══ Dataset extract
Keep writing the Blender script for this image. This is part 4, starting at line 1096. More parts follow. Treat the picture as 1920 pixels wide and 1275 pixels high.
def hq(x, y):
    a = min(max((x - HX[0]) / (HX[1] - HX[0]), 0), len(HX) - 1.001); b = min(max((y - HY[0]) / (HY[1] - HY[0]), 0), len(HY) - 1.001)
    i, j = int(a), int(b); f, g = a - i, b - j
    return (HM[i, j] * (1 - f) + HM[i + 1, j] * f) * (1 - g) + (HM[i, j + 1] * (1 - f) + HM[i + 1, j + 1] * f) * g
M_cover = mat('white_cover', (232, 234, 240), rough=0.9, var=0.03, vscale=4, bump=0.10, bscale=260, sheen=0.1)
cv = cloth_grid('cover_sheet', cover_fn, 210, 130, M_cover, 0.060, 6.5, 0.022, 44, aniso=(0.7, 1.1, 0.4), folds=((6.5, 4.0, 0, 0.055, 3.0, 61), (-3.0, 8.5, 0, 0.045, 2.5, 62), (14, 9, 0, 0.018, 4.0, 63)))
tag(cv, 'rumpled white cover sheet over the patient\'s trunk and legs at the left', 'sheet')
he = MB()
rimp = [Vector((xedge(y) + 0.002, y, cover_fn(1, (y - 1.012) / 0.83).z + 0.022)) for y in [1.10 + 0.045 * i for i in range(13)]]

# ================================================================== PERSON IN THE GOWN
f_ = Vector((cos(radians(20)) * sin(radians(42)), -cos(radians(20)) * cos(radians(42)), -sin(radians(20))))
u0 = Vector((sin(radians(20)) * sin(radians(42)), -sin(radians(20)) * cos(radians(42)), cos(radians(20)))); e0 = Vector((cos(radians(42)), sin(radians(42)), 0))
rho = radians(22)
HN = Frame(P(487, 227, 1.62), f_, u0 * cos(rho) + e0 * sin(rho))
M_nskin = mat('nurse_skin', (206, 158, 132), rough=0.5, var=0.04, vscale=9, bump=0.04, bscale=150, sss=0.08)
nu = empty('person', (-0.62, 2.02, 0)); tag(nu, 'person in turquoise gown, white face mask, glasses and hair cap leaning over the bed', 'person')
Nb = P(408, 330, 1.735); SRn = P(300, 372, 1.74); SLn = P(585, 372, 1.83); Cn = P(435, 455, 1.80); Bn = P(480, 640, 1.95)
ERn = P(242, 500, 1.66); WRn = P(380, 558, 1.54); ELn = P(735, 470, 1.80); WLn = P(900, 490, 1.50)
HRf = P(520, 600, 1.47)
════
* _Given task_: Transcribe the material exactly as it reads.

* _Output for this task_:
Keep writing the Blender script for this image. This is part 4, starting at line 1096. More parts follow. Treat the picture as 1920 pixels wide and 1275 pixels high.
def hq(x, y):
    a = min(max((x - HX[0]) / (HX[1] - HX[0]), 0), len(HX) - 1.001); b = min(max((y - HY[0]) / (HY[1] - HY[0]), 0), len(HY) - 1.001)
    i, j = int(a), int(b); f, g = a - i, b - j
    return (HM[i, j] * (1 - f) + HM[i + 1, j] * f) * (1 - g) + (HM[i, j + 1] * (1 - f) + HM[i + 1, j + 1] * f) * g
M_cover = mat('white_cover', (232, 234, 240), rough=0.9, var=0.03, vscale=4, bump=0.10, bscale=260, sheen=0.1)
cv = cloth_grid('cover_sheet', cover_fn, 210, 130, M_cover, 0.060, 6.5, 0.022, 44, aniso=(0.7, 1.1, 0.4), folds=((6.5, 4.0, 0, 0.055, 3.0, 61), (-3.0, 8.5, 0, 0.045, 2.5, 62), (14, 9, 0, 0.018, 4.0, 63)))
tag(cv, 'rumpled white cover sheet over the patient\'s trunk and legs at the left', 'sheet')
he = MB()
rimp = [Vector((xedge(y) + 0.002, y, cover_fn(1, (y - 1.012) / 0.83).z + 0.022)) for y in [1.10 + 0.045 * i for i in range(13)]]

# ================================================================== PERSON IN THE GOWN
f_ = Vector((cos(radians(20)) * sin(radians(42)), -cos(radians(20)) * cos(radians(42)), -sin(radians(20))))
u0 = Vector((sin(radians(20)) * sin(radians(42)), -sin(radians(20)) * cos(radians(42)), cos(radians(20)))); e0 = Vector((cos(radians(42)), sin(radians(42)), 0))
rho = radians(22)
HN = Frame(P(487, 227, 1.62), f_, u0 * cos(rho) + e0 * sin(rho))
M_nskin = mat('nurse_skin', (206, 158, 132), rough=0.5, var=0.04, vscale=9, bump=0.04, bscale=150, sss=0.08)
nu = empty('person', (-0.62, 2.02, 0)); tag(nu, 'person in turquoise gown, white face mask, glasses and hair cap leaning over the bed', 'person')
Nb = P(408, 330, 1.735); SRn = P(300, 372, 1.74); SLn = P(585, 372, 1.83); Cn = P(435, 455, 1.80); Bn = P(480, 640, 1.95)
ERn = P(242, 500, 1.66); WRn = P(380, 558, 1.54); ELn = P(735, 470, 1.80); WLn = P(900, 490, 1.50)
HRf = P(520, 600, 1.47)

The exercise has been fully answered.